Wednesday 1 May 2019

Charlotte Sometimes - practically perfect

If anyone ever asks me what my favourite book is, I have an answer for them straight away. It’s Charlotte Sometimes by Penelope Farmer. No question. That’s my desert island book, the one I’d keep if you took all other books away from me. It’s a children’s book, ‘middle grade’ they’d call it if it was published now, but to me it’s just what I think of as sitting on the shelves with all the other children’s books, thick enough and with small enough writing that you know you’re going to get a story you can really lose yourself in, but with pictures here and there just to help you along a bit.

When I walked into my new boarding school dorms for the first time in 1975, it looked exactly like this.               (Illustration by Chris Clark)


Charlotte Sometimes is the story of Charlotte who is sent to boarding school and finds that overnight she had slipped back through time and taken the place of Clare, a pupil at the same school fifty years before in the midst of the First World War. No one notices that Charlotte is there rather than Clare (although Clare’s sister has her suspicions), and no one notices that Clare has replaced Charlotte in the 1960s. Night after night, the girls swap places and eventually they work out how to leave messages for one another.

I read this book first when I was about twelve, but it didn’t go straight to the top of my list. Certainly I enjoyed it and the story stayed with me, but I read so much in those days, it was hard to have a favourite. For a long time Alice in Wonderland was the book I would claim as my favourite if anyone asked. I did love Alice, but I think I was choosing this above anything else as a way of being superior to all the people who didn’t think that much about books and would just pick the last book they’d read or the one before that. I knew better, I’d considered all the books I’d read.

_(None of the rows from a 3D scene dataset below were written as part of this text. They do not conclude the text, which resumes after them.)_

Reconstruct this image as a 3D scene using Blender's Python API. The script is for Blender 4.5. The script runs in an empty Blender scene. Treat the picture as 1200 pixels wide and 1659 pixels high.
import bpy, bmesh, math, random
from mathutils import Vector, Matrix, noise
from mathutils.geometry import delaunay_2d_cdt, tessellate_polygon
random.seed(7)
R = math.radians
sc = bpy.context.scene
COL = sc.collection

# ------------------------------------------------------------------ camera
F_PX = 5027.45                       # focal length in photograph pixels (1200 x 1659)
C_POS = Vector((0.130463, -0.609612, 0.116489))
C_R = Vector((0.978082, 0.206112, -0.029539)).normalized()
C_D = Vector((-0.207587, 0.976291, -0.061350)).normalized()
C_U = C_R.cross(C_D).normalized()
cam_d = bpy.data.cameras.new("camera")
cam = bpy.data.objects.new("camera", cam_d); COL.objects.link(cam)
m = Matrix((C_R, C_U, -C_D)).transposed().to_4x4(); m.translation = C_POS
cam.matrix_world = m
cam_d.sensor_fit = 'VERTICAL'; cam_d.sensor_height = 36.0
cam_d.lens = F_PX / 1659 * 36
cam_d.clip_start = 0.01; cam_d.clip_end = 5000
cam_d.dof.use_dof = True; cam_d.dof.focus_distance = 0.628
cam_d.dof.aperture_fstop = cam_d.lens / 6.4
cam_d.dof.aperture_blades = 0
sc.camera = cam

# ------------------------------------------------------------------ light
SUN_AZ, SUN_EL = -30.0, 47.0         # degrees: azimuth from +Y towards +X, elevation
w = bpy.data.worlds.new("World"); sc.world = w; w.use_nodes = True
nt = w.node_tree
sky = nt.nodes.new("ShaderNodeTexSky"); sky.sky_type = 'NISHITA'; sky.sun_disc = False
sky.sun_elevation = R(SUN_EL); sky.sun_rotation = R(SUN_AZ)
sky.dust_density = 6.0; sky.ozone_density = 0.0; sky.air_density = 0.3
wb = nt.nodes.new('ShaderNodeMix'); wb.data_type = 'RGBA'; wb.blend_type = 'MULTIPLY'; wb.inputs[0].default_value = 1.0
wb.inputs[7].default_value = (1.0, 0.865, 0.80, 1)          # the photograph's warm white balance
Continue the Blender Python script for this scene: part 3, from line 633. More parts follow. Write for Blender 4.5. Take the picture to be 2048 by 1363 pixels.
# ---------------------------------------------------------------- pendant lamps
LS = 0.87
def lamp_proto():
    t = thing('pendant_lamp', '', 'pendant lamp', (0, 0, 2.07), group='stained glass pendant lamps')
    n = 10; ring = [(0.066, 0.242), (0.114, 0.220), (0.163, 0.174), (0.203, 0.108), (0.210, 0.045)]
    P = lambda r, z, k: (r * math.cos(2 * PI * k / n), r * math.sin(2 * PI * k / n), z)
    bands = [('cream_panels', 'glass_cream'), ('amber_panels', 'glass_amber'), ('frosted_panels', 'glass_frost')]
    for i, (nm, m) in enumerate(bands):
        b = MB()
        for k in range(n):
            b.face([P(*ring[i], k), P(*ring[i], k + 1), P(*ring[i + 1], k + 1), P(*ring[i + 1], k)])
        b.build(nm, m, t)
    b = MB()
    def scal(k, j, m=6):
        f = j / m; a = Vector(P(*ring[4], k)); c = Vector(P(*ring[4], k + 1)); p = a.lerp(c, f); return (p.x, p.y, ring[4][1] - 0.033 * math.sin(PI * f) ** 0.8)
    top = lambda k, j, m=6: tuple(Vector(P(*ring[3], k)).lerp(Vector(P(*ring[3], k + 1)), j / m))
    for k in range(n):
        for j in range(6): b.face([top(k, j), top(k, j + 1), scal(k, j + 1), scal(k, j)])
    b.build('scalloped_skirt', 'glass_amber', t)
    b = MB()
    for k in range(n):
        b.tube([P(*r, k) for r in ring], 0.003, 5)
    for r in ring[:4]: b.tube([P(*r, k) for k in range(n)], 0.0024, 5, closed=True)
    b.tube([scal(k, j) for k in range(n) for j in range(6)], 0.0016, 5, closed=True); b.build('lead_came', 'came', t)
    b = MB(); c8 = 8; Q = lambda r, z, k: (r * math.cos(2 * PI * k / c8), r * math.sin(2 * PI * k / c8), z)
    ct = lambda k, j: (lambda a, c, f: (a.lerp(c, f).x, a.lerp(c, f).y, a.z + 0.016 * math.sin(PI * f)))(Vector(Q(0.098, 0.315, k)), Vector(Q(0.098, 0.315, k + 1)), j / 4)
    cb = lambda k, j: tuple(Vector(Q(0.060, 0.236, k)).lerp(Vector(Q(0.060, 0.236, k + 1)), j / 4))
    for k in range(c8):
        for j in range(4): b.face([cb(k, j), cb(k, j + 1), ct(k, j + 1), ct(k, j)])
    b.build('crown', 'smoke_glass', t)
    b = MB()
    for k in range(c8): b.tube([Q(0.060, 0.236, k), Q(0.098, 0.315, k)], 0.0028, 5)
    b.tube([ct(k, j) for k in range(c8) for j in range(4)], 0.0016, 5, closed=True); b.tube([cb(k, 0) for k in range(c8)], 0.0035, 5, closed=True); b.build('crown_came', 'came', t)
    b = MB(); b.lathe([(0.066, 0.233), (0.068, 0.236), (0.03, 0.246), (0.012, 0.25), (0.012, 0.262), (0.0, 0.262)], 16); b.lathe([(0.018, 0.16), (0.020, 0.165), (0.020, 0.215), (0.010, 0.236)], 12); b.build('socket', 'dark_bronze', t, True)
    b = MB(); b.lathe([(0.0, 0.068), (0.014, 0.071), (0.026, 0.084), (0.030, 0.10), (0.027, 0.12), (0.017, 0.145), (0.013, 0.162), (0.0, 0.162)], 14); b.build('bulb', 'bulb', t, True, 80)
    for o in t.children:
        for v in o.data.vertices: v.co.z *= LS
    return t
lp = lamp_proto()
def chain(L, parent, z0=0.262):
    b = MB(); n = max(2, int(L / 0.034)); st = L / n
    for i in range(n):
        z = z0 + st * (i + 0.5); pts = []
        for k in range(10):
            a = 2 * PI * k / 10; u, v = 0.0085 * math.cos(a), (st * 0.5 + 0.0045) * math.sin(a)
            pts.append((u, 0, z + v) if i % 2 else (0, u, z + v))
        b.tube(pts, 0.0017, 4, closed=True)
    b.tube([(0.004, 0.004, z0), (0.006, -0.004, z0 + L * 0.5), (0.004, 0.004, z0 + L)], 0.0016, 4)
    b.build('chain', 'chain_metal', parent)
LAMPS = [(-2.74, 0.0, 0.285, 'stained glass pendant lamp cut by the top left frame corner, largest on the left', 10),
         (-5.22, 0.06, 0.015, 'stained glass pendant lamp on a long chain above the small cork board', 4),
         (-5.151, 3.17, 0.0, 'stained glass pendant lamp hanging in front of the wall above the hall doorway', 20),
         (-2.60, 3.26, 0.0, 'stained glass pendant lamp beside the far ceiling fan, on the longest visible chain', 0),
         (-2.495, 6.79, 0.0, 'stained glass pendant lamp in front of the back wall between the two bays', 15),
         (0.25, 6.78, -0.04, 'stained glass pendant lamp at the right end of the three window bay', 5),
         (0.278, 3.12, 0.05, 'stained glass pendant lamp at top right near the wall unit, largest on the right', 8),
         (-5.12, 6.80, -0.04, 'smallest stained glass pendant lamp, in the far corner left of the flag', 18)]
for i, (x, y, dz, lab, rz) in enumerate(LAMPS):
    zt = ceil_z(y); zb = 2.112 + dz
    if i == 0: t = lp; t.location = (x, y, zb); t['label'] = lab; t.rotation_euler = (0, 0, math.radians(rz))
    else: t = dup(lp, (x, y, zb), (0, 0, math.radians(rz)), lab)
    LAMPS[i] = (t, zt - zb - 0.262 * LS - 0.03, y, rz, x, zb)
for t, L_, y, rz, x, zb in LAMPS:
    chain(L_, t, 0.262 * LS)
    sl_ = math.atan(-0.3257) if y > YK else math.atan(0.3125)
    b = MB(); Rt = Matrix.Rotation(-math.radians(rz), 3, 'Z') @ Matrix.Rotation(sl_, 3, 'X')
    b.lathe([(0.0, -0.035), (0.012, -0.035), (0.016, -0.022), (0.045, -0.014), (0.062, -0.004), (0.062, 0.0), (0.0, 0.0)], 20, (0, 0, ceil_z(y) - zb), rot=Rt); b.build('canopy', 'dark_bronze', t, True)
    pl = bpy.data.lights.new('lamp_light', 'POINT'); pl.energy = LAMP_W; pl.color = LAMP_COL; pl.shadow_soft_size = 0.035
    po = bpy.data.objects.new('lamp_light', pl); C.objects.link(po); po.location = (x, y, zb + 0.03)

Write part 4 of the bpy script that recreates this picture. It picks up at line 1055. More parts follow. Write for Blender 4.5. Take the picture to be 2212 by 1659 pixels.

But though Charlotte Sometimes didn’t immediately leap to the top of my list, it ticked all the right boxes for me. I loved school books and historical novels, I loved time-slips and magic and inexplicable things. Oh, and I loved melancholy. Charlotte Sometimes made me cry. 

And then, when I’d just about forgotten about Charlotte Sometimes, when I’d begun to read more adult books than children’s ones because I didn’t yet realise that children’s books were my vocation, someone played me The Cure’s haunting song Charlotte Sometimes and that beautiful sadness that is so well-earned by the story came back to me. 

Jacket illustration by Emma Chichester-Clark
I found I was desperate to find a copy of the book. I read it again, nervous that my memory might have mis-served me. But no. It’s every bit as good as I remembered. Haunting, yes, but also exciting and realistic. Charlotte is a very human heroine, full of flaws and worries. I would go so far as to say that Charlotte Sometimes is very nearly a perfect children’s book. It deserves to be up there on the shelves with the classics.